Kardinal Meisner und Kardinal Woelki
Bild: ©picture alliance / dpa /Oliver Berg (Archivbild)

Kardinal Joachim Meisner (links) und sein Nachfolger als Erzbischof von Köln, Kardinal Rainer Maria Woelki hatten beide mit dem Fall des verdächtigten Priesters U. zu tun. 2011 durfte der Beschuldigte seinen Dienst wieder aufnehmen, 2019 wurde ihm die Ausübung seines Priesteramts wieder verboten. Nun ist die Staatsanwaltschaft am Zug.

Gegenüber katholisch.de bestätigt Heßes gegenwärtiger Sprecher Nielen, dass es sich bei dem von der "Bild" genannten Vermerk nicht um die handschriftliche Notiz handelt, auf die sich die Kölner Stellungnahme bezieht. Wer die handschriftliche Notiz geschrieben hat, ist nicht bekannt, auch nicht, wer sie wann gesehen hat. Laut Nielen sei sie nicht in Heßes Handschrift verfasst. Eine Kenntnisnahme durch Heße in den Jahren 2010 oder 2011 lässt sich laut dem Sprecher "nicht mehr rekonstruieren". Erst jetzt sei Heße mit diesem Schriftstück konfrontiert worden.

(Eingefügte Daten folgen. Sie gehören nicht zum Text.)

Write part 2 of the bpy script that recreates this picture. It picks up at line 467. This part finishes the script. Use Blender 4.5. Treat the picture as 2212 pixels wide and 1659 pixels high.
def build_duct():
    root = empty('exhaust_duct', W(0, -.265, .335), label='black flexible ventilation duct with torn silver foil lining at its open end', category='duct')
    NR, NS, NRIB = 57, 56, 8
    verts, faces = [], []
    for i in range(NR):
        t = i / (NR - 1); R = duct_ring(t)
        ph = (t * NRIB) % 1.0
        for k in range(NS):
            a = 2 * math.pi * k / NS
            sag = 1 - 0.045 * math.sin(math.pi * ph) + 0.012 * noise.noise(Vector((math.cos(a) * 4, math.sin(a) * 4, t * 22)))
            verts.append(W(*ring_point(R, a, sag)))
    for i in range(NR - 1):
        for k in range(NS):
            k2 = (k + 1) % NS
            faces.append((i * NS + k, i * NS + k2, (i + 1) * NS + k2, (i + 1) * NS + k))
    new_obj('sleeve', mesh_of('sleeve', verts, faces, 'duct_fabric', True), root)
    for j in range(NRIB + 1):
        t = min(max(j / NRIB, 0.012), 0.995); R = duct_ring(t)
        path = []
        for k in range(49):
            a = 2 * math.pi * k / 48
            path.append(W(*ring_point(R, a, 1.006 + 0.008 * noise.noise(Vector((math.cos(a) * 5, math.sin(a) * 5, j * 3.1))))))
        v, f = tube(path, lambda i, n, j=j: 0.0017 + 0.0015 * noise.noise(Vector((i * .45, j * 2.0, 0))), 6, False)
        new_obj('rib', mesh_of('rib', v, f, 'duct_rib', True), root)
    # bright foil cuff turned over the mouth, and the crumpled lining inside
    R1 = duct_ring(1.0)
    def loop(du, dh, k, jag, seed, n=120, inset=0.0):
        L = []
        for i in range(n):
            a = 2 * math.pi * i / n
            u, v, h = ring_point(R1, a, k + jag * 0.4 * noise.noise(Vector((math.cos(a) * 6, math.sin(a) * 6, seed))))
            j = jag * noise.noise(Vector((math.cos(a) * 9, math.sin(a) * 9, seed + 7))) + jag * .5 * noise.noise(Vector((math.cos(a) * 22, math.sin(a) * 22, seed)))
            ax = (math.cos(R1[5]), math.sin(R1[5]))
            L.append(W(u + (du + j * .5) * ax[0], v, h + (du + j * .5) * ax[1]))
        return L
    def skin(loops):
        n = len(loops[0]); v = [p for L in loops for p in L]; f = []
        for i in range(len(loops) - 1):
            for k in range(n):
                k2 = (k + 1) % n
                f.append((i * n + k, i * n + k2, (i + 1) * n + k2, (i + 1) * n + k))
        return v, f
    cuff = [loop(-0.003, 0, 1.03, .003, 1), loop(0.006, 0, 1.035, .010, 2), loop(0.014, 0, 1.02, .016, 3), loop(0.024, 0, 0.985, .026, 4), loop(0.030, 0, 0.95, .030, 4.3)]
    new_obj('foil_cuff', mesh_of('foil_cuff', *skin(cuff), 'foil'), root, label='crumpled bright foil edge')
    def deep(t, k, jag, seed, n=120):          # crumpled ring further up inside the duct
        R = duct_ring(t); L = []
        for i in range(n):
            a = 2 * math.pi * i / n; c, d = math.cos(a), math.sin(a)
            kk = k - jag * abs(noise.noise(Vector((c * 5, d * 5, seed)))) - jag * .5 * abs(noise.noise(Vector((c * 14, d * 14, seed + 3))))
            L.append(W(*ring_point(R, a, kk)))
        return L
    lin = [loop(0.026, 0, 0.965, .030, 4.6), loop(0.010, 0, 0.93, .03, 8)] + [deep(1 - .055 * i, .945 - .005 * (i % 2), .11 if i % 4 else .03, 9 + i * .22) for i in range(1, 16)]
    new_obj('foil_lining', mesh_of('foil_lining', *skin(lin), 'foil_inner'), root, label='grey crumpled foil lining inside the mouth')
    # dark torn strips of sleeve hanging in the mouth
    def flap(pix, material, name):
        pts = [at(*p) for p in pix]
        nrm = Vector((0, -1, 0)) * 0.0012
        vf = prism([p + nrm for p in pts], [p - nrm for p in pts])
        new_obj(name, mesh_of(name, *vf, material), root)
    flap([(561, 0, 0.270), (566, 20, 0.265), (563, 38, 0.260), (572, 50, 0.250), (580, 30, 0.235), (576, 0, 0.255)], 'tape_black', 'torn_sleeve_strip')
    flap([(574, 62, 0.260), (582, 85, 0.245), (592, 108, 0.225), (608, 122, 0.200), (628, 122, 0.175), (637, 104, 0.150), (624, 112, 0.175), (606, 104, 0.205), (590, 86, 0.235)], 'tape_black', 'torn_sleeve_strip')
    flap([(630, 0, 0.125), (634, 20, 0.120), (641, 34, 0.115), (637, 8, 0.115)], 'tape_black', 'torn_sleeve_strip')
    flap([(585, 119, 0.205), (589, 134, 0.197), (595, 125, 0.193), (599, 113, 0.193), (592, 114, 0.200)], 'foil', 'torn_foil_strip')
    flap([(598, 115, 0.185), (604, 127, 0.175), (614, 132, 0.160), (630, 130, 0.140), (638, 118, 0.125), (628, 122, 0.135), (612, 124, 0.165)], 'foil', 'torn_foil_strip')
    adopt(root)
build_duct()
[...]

Auf die maschinenschriftliche Notiz mit Heßes Kürzel, über die "Bild" berichtete, geht die Kölner Stellungnahme nicht ein.

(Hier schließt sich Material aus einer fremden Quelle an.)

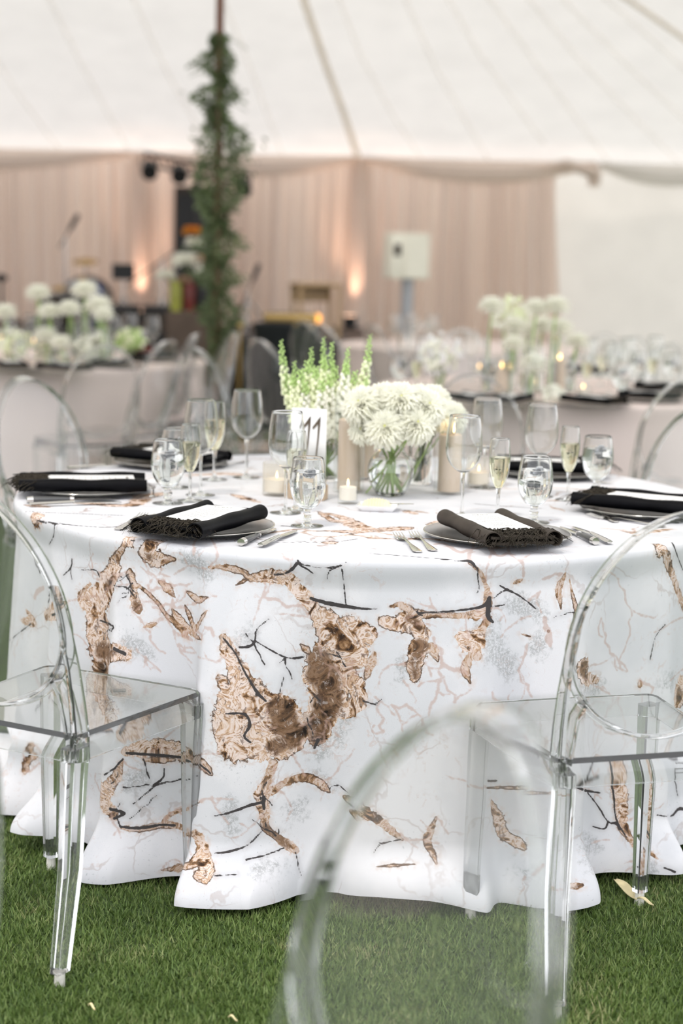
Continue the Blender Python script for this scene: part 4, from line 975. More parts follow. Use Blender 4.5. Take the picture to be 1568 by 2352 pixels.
lay(KT, 1398, 1251, 1315, 1213, 'plain silver knife, right of the front right plate')
lay(SP, 1430, 1207, 1328, 1166, 'silver dessert spoon beside the right plate, bowl to the left')
lay(FK, 1500, 1207, 1375, 1190, 'silver fork lying in front of the right plate, nearer one')
lay(FK, 1530, 1198, 1405, 1184, 'silver fork lying in front of the right plate, farther one')
lay(KS, 120, 1154, 225, 1151, 'steak knife with dark handle in front of the left plate')
lay(KT, 115, 1162, 235, 1158, 'plain silver knife in front of the left plate')
lay(KT, 190, 1077, 300, 1073, 'silver knife laid left of the back left plate')
lay(SP, 560, 1062, 502, 1074, 'silver spoon right of the back left napkin, behind the flute')
lay(FK, 1290, 1100, 1380, 1110, 'silver fork beside the back right plate, behind the champagne flute')
# salt dish on a stem
sal = thing('salt_cellar', 'small white knob on a clear stem, standing between the left napkin and the left goblet', 'salt cellar', (*onz(350, 1142, TZ), TZ+.0008))
b = MB(); b.lathe([(0, 0), (.0085, 0), (.008, .002), (.0045, .005), (.004, .020), (.009, .026), (0, .026)], 20); b.build('stem', 'glass', sal)
b = MB(); b.ball((0, 0, .036), .0125, (16, 10), squash=(1, 1, .85)); b.build('dish', 'china', sal)

# ------------------------------------------------------------------ candles
def flame(b, z, k=1.0): b.lathe([(0, z), (.0028*k, z+.003*k), (.0036*k, z+.008*k), (.0022*k, z+.015*k), (0, z+.024*k)], 12)
def make_pillar(h, waxh, r=.041, rw=.030):
    t = thing('cylinder_vase', 'x', 'vase')
    b = MB(); w_ = .0022; b.lathe([(0, 0), (r, 0), (r, h), (r-w_/2, h+.0012), (r-w_, h), (r-w_, .007), (0, .007)], 44); b.build('glass_cylinder', 'thin', t, angle=50)
    c = thing('pillar_candle', 'x', 'candle')
    b = MB(); b.lathe([(0, .0), (rw, .0), (rw, waxh-.003), (rw-.003, waxh), (rw-.008, waxh-.001), (.006, waxh-.006), (0, waxh-.006)], 40); b.build('wax', 'wax', c)
    b = MB(); b.tube([(0, 0, waxh-.008), (.0006, 0, waxh+.006)], .0009, 6); b.build('wick', 'wick', c)
    b = MB(); flame(b, waxh+.004, 1.25); b.build('flame', 'flame', c)
    return t, c
for px, py, h, wh, l1, l2 in ((800, 1130, .262, .185, 'tall clear glass cylinder left of the round flower vase', 'tall taupe pillar candle, lit, left of the round flower vase'),
                              (1030, 1134, .222, .150, 'clear glass cylinder right of the white dahlias', 'taupe pillar candle right of the white dahlias')):
    t, c = make_pillar(h, wh); X, Y = onz(px, py, TZ); t.location = (X, Y, TZ+.0008); c.location = (X, Y, TZ+.0080); t['label'] = l1; c['label'] = l2
t, c = make_pillar(.15, .105, .036, .027); X, Y = onz(838, 1100, TZ); t.location = (X, Y, TZ+.0008); c.location = (X, Y, TZ+.0080)
t['label'] = 'low clear cylinder half hidden between the tall pillar candle and the round vase'; c['label'] = 'short taupe pillar candle half hidden behind the round vase'
def make_votive(r, h, ribs, wm, wh, m_='thin'):
    t = thing('votive_holder', 'x', 'candle holder'); w_ = .0024
    b = MB(); prof = [(0, 0), (r*.92, 0), (r, .004), (r, h), (r-w_/2, h+.001), (r-w_, h), (r-w_, .010), (0, .009)]
    b.lathe(prof, 96 if ribs else 40, flute=.028 if ribs else 0, nf=24 if ribs else 0); b.build('ribbed_glass' if ribs else 'glass_cup', m_, t, angle=60)
    c = thing('votive_candle', 'x', 'candle'); rw = r-w_-.0020
    b = MB(); b.lathe([(0, 0), (rw, 0), (rw, wh), (.004, wh-.002), (0, wh-.002)], 36); b.build('wax', wm, c)
    b = MB(); flame(b, wh+.002, .8); b.build('flame', 'flame', c)
    return t, c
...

Meldung an Glaubenskongregation unterblieb "pflichtwidrig"

Laut der Kölner Stellungnahme seien die Aktenstücke zu diesem Vorgang "kirchenrechtsgemäß gesondert und unter exklusivem Zugangsrecht des Erzbischofs verwahrt". Teilakten wären jedoch an "unterschiedlichen Stellen im Erzbistum" aufbewahrt worden. Ein Sondergutachten der vom Erzbistum später beauftragten Kanzlei zu den Vorgängen in den Jahren 2010 und 2011 sei im März 2019 zu dem "einzigen" Ergebnis gekommen, dass bei dem Vorgang eine Meldung an die vatikanische Glaubenskongregation "pflichtwidrig ausgeblieben" sei. Ein kirchenrechtliches Verfahren gab es nicht. Gegenüber katholisch.de weist Heße darauf hin, dass er sich damals "bei der Weiterleitung des Falls an den für diese Entscheidung zuständigen Erzbischof auf die eindeutige rechtliche Einschätzung der Experten verlassen musste, dass es für die Einleitung eines solchen Verfahrens keine Grundlage gibt".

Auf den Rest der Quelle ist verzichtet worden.